Apart from my lici colorstar 3000 (oh will I be sad when the time comes that it dies and I can't fix it) the handiest is a ring around. Then the next best tool -
The Kodak Ektacolor FilterFinder Kit. Kodak Publication No. R-30, edition 1, 1978. Old cat # was 102 7408. Mine I got used, and it has the original price of $29.40, which was a lot of coin in the late 70's.
It includes a two page ring around that also appears in other Kodak publications of the era, and a 8x10 grey card, of the same sort that Kodak sold independently for about $30 for two of them at the same time.
There is a dial calculator, much of the sort that shows up in other Kodak darkroom data guides, to help you figure new exposure times at a different head height once you have a good small print, with the exposure correct.
This one also includes corrective scales to help you find the right tiime based on your test tiem if the exposure is judged to be 1/2 stop too light, too dark etc, or the new time if you are adding in new acetate filters to correct color cast. This dial I originaly worked without by using filter factor tables and a scratch pad and pocket calculator.

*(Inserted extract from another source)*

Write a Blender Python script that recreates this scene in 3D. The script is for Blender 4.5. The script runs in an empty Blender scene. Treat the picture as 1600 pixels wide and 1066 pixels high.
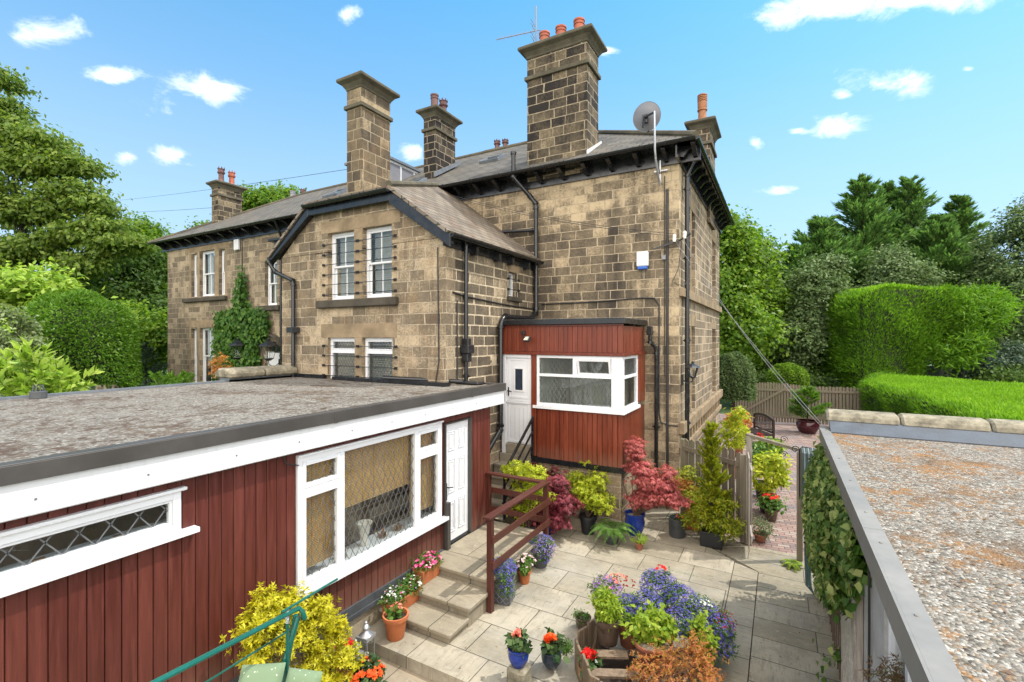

The real gems of the kit are the last 2 bits - One is a peice of 4x5 transparency film, and the other is a density reference patch.
You photgraph the grey card in the light situation that the print you want to get filtration sort out for, ideally on the same roll, but the same type and speed of film, developed the same way will work lamost as well. (In a pinch without a grey card at hand, I have also used weathered asphalt road paving as a grey reference source and then slightly adjust exposure to suit later.)
You project the grey card image and print though the transparency film which is in contact with the paper on the easel. The transparency has patches of 0-30cc of color in the yellow, magenta and cyan axes. It also has places to encourage you to record what test print number was made, the filtration used to measure it, which of the test squares is closest to grey, and the exposure correction factor.
The locator card has 1/2" square patches of varying degrees from white to black with 18% grey in the center, and two stops away in either direction in half stop increments. Each sqaure has a bit smaller than 1/4" hole punched in the middle of it. They are numbered for the exposure factor: 4 (white), 3, 2, 1.5, 1 (mid grey), 0.75, 0.50, 0.38, 0.25 (balckest) This tool can be made by careful exposure of b&w photographic paper.
You use this tool to judge how dark the test print grey was made though a clear part of the transparency overlay. Say that the grey was 1/2 stop overexposed. Then you use the window in patch of .75 denisty to look for the gery square in the colour varied squares part of the exposure. This allows you to refine the color further without trying to first nail the right denisty perfectlly on the wrong filtration, and hence gets you that much closer on the next iteration.
There is also a stright forward 11 page illustrated booklet on how to use the kit best, and what to do if things are not going well.
If there is interest, I may attempt to clone the transparency as a project over my Christmas holidays. I have a box of about 37 sheets of 4x5 Astia that I consider my evenest transparency film, and may see if a dupe using pre-flashing to control contrast can yeld an acceptible clone that can be measured against the original on my denisitometer.